James's blog: Progression

We have just returned from an early summer holiday in the UK.  As seems to be the norm for our family holidays, my wife and I took the opportunity of some downtime to reassess our lifestyles and what is (and, particularly, what isn't) working.

I've just come off the back of a horrendous couple of months at work, working pretty much every hour that I haven't been sleeping (and there were very few hours where I was sleeping!).  This has led to considerably increased pressure on my wife to juggle domestic responsibilities with her job.

With apologies for appearing "whiny" (it is my first day back in the office, which no doubt is contributing to my pensive disposition), but I feel like we work hard and earn decent salaries, so shouldn't life be a little bit easier?  My wife and I have compiled a list of the various aspects of our life that we would like to improve.  We conclude that each aspect could be markedly improved if I give less of myself to my job and hold a bit more back for myself and my family.  The problem with that, however, is that everyone is always striving to progress, to get promoted, to reach the top.  I already feel like my career is stagnating a bit.  The opportunities for progression seem quite limited unless I'm prepared to give up my part-time working arrangements.  Giving less of myself to my job doesn't feel like an option if I'm to achieve my career goals.

But on reflection, why am I striving to progress?  The extra money would be nice, but is not essential.  The prestige of promotion appeals to my vanity, but I need to get over that.  The real reason is probably the same as the reason that I progressed from studying law at university to becoming a City lawyer: everyone else is doing it and I don't want to be left behind.  The truth is that having to prioritise career advancement through your late 20s through to your early 40s is terrible timing from the point of view of having and nurturing a family.  Would it be better if we could coast through our careers more at this stage and then make a push when our children were older?  I would like to think so, but the "up or out" approach of a number of City firms is contradictory to that.  As is my work ethic and desire to always do my best.  However, if I'm to have the family life I desire (for myself and my wife and daughter), I will have to detach from work more readily.  That might mean that I stagnate a bit more and that I don't get that promotion I would like.  But it will give me a bit more headspace to focus on the things that matter most to me, so I'm going to try it for a few months.  I'll let you know how I get on…

I would like to finish this blog by saying a big thank you to those who have read and commented on my previous blogs.  I enjoy reading your comments and your support is hugely appreciated.  Thank you!

James and his wife are both lawyers in the City.
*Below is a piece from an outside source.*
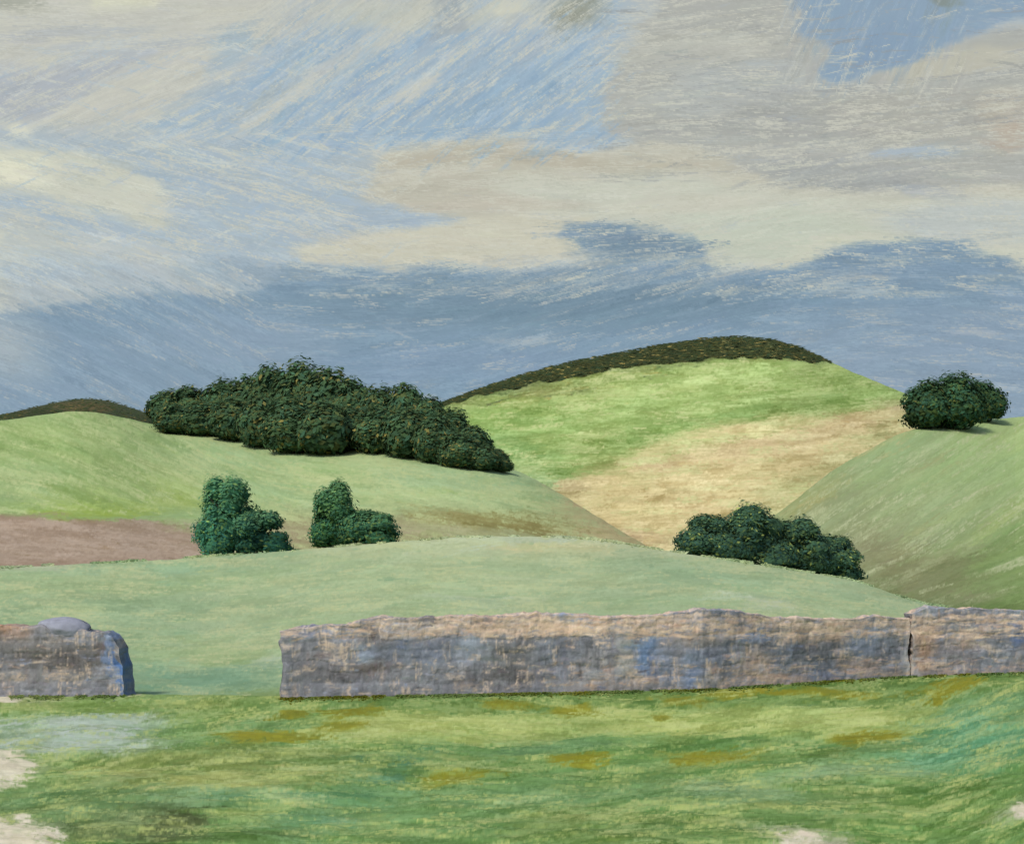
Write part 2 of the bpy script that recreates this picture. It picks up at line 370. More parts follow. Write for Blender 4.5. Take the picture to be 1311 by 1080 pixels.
# pasture beyond the wall
k = Canvas(-220, 1540, 670, 930, 1.0, (166,185,138), warp=(24, 5, 60), seed=2)
k.poly([(-300,660),(420,660),(300,760),(160,900),(-300,900)], (152,176,132), 30)
k.poly([(-300,735),(120,722),(400,735),(340,760),(-300,770)], (168,186,134), 12, .7)
k.blob(20, 715, 60, 12, (196,188,160), .6); k.blob(170, 730, 120, 7, (150,180,140), .7)
k.blob(260, 870, 130, 24, (126,164,128), .9, -4, .9); k.blob(270, 838, 80, 10, (165,186,124), .7)
k.poly([(-300,893),(100,889),(200,897),(300,892),(370,886),(1700,860),(1700,940),(-300,940)], (112,142,70), 5, .9)
k.blob(210, 872, 50, 14, (122,160,126), .8); k.blob(345, 845, 12, 10, (205,212,195), .7)
k.poly([(500,660),(1000,660),(900,720),(760,712),(560,715),(380,712)], (196,202,158), 10, .8)
k.blob(700, 702, 70, 8, (212,204,146), .9, 4); k.blob(650, 690, 110, 5, (198,208,184), .8, 2); k.blob(640, 742, 200, 10, (180,194,146), .6)
k.blob(560, 765, 150, 12, (168,186,138), .7); k.blob(930, 745, 120, 12, (150,178,134), .8, 10); k.blob(1040, 758, 100, 8, (172,196,150), .7, 8)
k.blob(960, 768, 70, 6, (206,212,188), .9, 10); k.blob(870, 768, 90, 8, (160,184,134), .7); k.blob(1150, 778, 40, 6, (140,172,128), .8)
k.blob(650, 768, 60, 4, (200,208,180), .7)
b = k.c.copy()
fa = lambda x, y: -2 + (8 if x > 850 else 0) + 4*math.sin(x/80.)
k.strokes(1500, (50, 160), (7, 16), fa, 11, jit=9, dry=.36, op=.75, lv=.10, cj=4, src=b)
k.strokes(2200, (30, 110), (3, 8), fa, 12, jit=8, dry=.42, op=.65, lv=.15, cj=5, src=b)
k.strokes(700, (25, 90), (2.5, 6), fa, 13, col=[(196,202,140), (186,198,146), (130,168,128), (190,196,150)], dry=.52, op=.6, cj=4)
bristles(k, 6000, fa, (-200, 1520, 680, 920), 9, seed=93, cream=.2, cc=(198, 204, 150))
K_past = k
L_past.mesh('pasture', k, M_past, 1.0)

# left hill with its ploughed strip
k = Canvas(-220, 960, 500, 800, 1.0, (148,172,112), warp=(22, 7, 60), seed=3)
k.poly([(-300,500),(200,500),(200,600),(160,670),(-300,670)], (138,163,98), 25)
k.poly([(260,560),(700,560),(760,640),(700,690),(380,680),(250,640)], (160,184,130), 25)
k.blob(60, 562, 90, 14, (154,178,108), .7, 0); k.blob(30, 620, 50, 30, (150,172,118), .6); k.blob(560, 612, 110, 16, (168,190,140), .8, 8); k.blob(640, 600, 50, 14, (146,176,130), .7)
k.blob(320, 590, 90, 18, (156,182,128), .7); k.blob(420, 600, 50, 24, (168,188,126), .7); k.blob(560, 636, 120, 8, (184,200,140), .7, 3)
k.blob(220, 620, 90, 10, (166,184,112), .7, 0); k.blob(180, 645, 120, 10, (150,170,80), .8, -4); k.blob(100, 655, 60, 7, (150,172,72), .8)
k.poly([(-300,650),(20,657),(70,668),(200,673),(290,690),(300,740),(-300,740)], (152,128,104), 4)
k.blob(40, 680, 90, 14, (160,134,112), .7, 12); k.blob(130, 702, 60, 7, (120,96,52), .85, -6); k.blob(230, 695, 55, 14, (140,112,76), .8); k.blob(40, 700, 60, 6, (150,118,84), .7)
k.blob(130, 672, 110, 3, (134,112,62), .7, 2)
k.poly([(330,655),(420,662),(520,652),(640,656),(745,668),(800,690),(800,740),(330,740)], (150,146,100), 5, .8)
k.blob(370, 685, 40, 10, (166,152,116), .8); k.blob(560, 680, 50, 7, (176,164,138), .9); k.blob(640, 668, 90, 8, (140,126,66), .8, 4); k.blob(620, 684, 80, 4, (168,168,124), .8); k.blob(740, 680, 30, 10, (168,150,110), .8)
k.blob(690, 655, 50, 9, (164,184,124), .7)
b = k.c.copy()
def la(x, y): return (3 if y < 690 else 14) if (y > 645 and x < 280) else (12 + 12*math.sin(x/120.) if x < 500 else 10)
k.strokes(1500, (40, 120), (7, 16), la, 21, jit=8, dry=.36, op=.75, lv=.10, cj=4, src=b)
k.strokes(2400, (25, 80), (3, 8), la, 22, jit=6, dry=.42, op=.65, lv=.15, cj=5, src=b)
k.strokes(420, (25, 80), (2.5, 6), la, 23, area=(-200, 750, 540, 655), col=[(184,198,128), (190,200,136), (140,168,96)], dry=.55, op=.6, cj=4)
k.poly([(-300,654),(20,660),(70,668),(200,674),(275,688),(300,740),(-300,740)], (164,142,120), 3, .9)
k.poly([(706,620),(745,640),(800,668),(900,700),(960,800),(760,740),(728,680)], (192,172,124), 5, .85)
k.strokes(160, (20, 60), (3, 6), 14, 25, area=(715, 860, 640, 730), col=[(208,190,138), (178,150,110), (196,178,124)], dry=.4, op=.7, cj=4)
k.poly([(268,676),(400,668),(520,664),(520,700),(268,712)], (156,142,108), 4, .75)
k.poly([(520,655),(640,658),(740,668),(780,682),(700,686),(600,674),(520,668)], (140,130,72), 3, .7)
k.strokes(120, (20, 70), (3, 7), 24, 24, area=(-200, 270, 678, 720), col=[(182,162,142), (132,108,76), (172,150,128)], dry=.5, op=.6, cj=4)
bristles(k, 5500, la, (-200, 900, 520, 720), 9, seed=94, cream=.2, cc=(190, 200, 140), mask=lambda x, y: not (x < 300 and y > 656))
bristles(k, 900, 6, (-200, 280, 668, 722), 10, seed=194, cream=.2, cc=(186, 166, 146))
L_left.mesh('hillside', k, M_hill, 1.0, -200, 950)

# big hill with green field, stubble field and scrub top
k = Canvas(470, 1260, 400, 800, .9, (140,163,88), warp=(12, 4, 50), seed=4)
k.blob(1000, 485, 180, 24, (166,190,106), .7, -4, .9); k.blob(800, 530, 160, 26, (156,182,104), .75, -8, .9); k.blob(660, 540, 70, 20, (126,162,80), .7)
k.blob(1120, 515, 60, 16, (128,160,74), .8); k.blob(900, 545, 110, 10, (116,152,76), .6, -12); k.blob(660, 590, 70, 26, (118,156,84), .85, 20); k.blob(700, 505, 60, 8, (142,152,98), .6)
k.blob(850, 500, 160, 12, (172,192,116), .6, -6); k.blob(960, 512, 150, 7, (172,194,118), .6, -4)
k.poly([(530,540),(560,512),(600,488),(700,455),(850,420),(960,410),(1050,430),(1075,462),(1040,462),(950,456),(870,462),(800,471),(700,489),(610,508),(590,516),(560,534)], (76,82,42), 3)
k.poly([(698,624),(760,602),(860,562),(940,541),(1060,531),(1130,522),(1156,512),(1300,520),(1300,800),(740,800),(730,690)], (214,196,140), 4)
k.blob(780, 690, 80, 14, (174,150,110), .85, 4, .8); k.blob(735, 650, 18, 40, (182,164,120), .7); k.blob(1090, 545, 60, 12, (196,172,124), .6, -10); k.blob(1148, 520, 22, 5, (178,146,112), .9, 10)
k.blob(880, 640, 110, 16, (214,196,140), .7, -12); k.blob(930, 580, 130, 16, (208,186,138), .7, -8); k.blob(820, 655, 60, 8, (200,186,124), .6)
k.poly([(640,596),(700,610),(716,622),(700,640),(735,690),(640,700)], (150,176,120), 5)
for x, y in [(1150,538),(1120,560),(1085,585),(1050,606),(1015,630),(985,655),(950,675),(915,690)]: k.blob(x, y, 40, 12, (176,176,118), .7, -28, .9)
b = k.c.copy()
k.strokes(1400, (30, 90), (4, 9), -6, 31, jit=5, dry=.42, op=.4, lv=.10, cj=4, src=b)
k.strokes(2600, (16, 70), (2, 4.5), -4, 32, jit=4, dry=.42, op=.6, lv=.15, cj=6, src=b)
gm = lambda x, y: y > 470 and y < (626-(x-698)*.23 if x > 698 else 620)
k.strokes(3800, (8, 44), (1.6, 3.2), -2, 33, area=(560, 1160, 455, 630), col=[(196,206,136), (188,200,122), (116,146,66), (122,150,74)], dry=.5, op=.62, cj=5, mask=gm)
tm = lambda x, y: y > max(528, 640-(x-698)*.26)
k.strokes(3000, (8, 46), (1.6, 3.2), -3, 34, area=(720, 1180, 528, 705), col=[(232,220,164), (226,212,152), (188,160,100), (192,166,112)], dry=.5, op=.6, cj=5, mask=tm)
k.strokes(1400, (8, 50), (1.8, 3.4), -8, 35, area=(560, 1060, 425, 520), col=[(168,156,84), (60,70,42)], dry=.55, op=.7, cj=5, mask=lambda x, y: y < 545-.22*(x-560) if x < 900 else y < 460)
bristles(k, 7000, -3, (540, 1200, 420, 710), 20, (14, 60), seed=95, cream=.07, cc=(206, 212, 146))
L_big.mesh('hill', k, M_far, .9, 480, 1250)

# far hill behind the left hillside
k = Canvas(-220, 1540, 490, 800, 1.6, (64,74,46), warp=(14, 4, 50), seed=5)
k.blob(110, 522, 40, 8, (100,84,48), .8); k.blob(30, 528, 60, 6, (62,66,40), .8)
k.strokes(900, (20, 60), (3, 7), 0, 41, jit=4, dry=.4, op=.7, cj=5)
L_far.mesh('distant_hill', k, M_far, 2.0)

# right-hand slope
k = Canvas(820, 1560, 490, 830, 1.0, (152,170,116), warp=(22, 9, 60), seed=6)
k.poly([(1100,500),(1700,480),(1700,640),(1200,620),(1080,590)], (158,180,118), 25)
k.blob(1160, 580, 60, 22, (150,170,120), .7, -10); k.blob(1120, 560, 50, 8, (178,156,108), .6, -20); k.blob(1190, 590, 20, 10, (168,152,104), .5)
k.poly([(860,750),(900,690),(1000,660),(1090,600),(1150,640),(1250,690),(1311,700),(1311,830),(860,830)], (146,156,110), 20, .85)
k.blob(1040, 640, 40, 16, (170,164,100), .6, -30); k.blob(1180, 650, 90, 16, (160,176,122), .7, -22)
k.poly([(1080,690),(1130,675),(1200,700),(1300,700),(1330,740),(1290,770),(1150,765),(1100,735)], (136,136,96), 12, .95)
k.blob(1240, 740, 70, 18, (128,136,88), .7, 10); k.poly([(1235,715),(1270,690),(1311,640),(1700,600),(1700,800),(1300,790)], (130,154,90), 16, .9)
k.blob(1240, 690, 60, 10, (150,172,106), .6, -30); k.blob(1290, 660, 50, 7, (172,188,112), .7, -32); k.blob(1200, 672, 60, 6, (172,186,120), .6, -32); k.blob(1300, 780, 60, 12, (104,126,64), .9, 4)
k.blob(1290, 560, 60, 12, (166,184,118), .7)
k.poly([(1080,730),(1180,770),(1311,784),(1311,800),(1160,792),(1080,750)], (100,116,64), 6, .8)
b = k.c.copy()
ra = lambda x, y: -32 if y < 700 else -20
k.strokes(1100, (40, 110), (8, 18), ra, 51, area=(850, 1640, 500, 820), jit=9, dry=.36, op=.7, lv=.10, cj=4, src=b)
k.strokes(1600, (25, 80), (3, 8), ra, 52, area=(850, 1640, 500, 820), jit=8, dry=.42, op=.6, lv=.15, cj=5, src=b)
k.strokes(150, (20, 60), (3, 8), -28, 54, area=(880, 1170, 545, 690), col=[(196,180,124), (176,168,112)], dry=.5, op=.6, cj=4, mask=lambda x, y: abs(y-np.interp(x, [880,930,1000,1060,1110,1160], [712,694,656,604,577,549])) < 26)
k.strokes(160, (20, 70), (2.5, 6), ra, 53, area=(1000, 1640, 540, 740), col=[(178,190,130), (176,170,120)], dry=.6, op=.55, cj=4)
bristles(k, 2600, ra, (850, 1600, 510, 800), 8, seed=96, cream=.12, cc=(190, 196, 150))
L_rslp.mesh('field', k, M_hill, 1.0, 840, 1550)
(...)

Both work part time to try to juggle school pick ups for their young daughter.

Category: A Cityfather's Diary

Comments
Ria Moore - 24/07/2018 - 12:52

Hi James - good blog and thanks for sharing. I struggle with this as well so encouraging to know it's not just me! I've also been minimising my life and getting clear on the things that really matter to me (and not just what everyone says should matter at this stage of life!). Good luck with your journey and let us know how this recent 'experiment' turns out!

Temi Faturoti - 24/07/2018 - 13:03
This resonates with me so much. Thank you for writing
Dipti Lad - 24/07/2018 - 13:44
Its a very interesting article and something I can totally relate to. For me, the fustration of not being paid what I am worth, does not always sit well with maintaining a work life balance, especially when I feel that I have really put in alot of hard work in the initial part of my career. And thats why I feel that there is a need to strive to better ones self in order to achieve this recognition. 
Kamal Dhillon - 25/07/2018 - 10:04
Hi James, your blog this week really resonates with me. Having returned to work from my third and final mat leave, I was raring to go, aiming for promotion etc.  Then real life sets in and the juggling of work/family. I went through the exact same thought process and landed at the same place - extra money/promotion would be nice but do I really need it/is it worth the sacrifice to home life and time with my children. I decided to focus on keeping a balance too. I have to admit it is not always easy, (especially feeling like you are falling behind), but then I remind myself why.  Priorities change as we get older and have a family, its that old saying "i'm not going to look back on my deathbed and wish i'd worked harder/longer". Good luck 
Jasma Jobanputra - 01/08/2018 - 07:45
I can really relate to this and I struggle even though I am not part-time but fulltkmw and therefore it's worse as I spend even less time with the children!! And recently inhave female friends who are in their early 50s and are convinced that no one wants to hire or promote an older woman! So I feel more pressure as I am 41 - to get career advancement now or never! But as you say - isn't family more important at this time whilst the children are still only 5 and 7 and really need us?!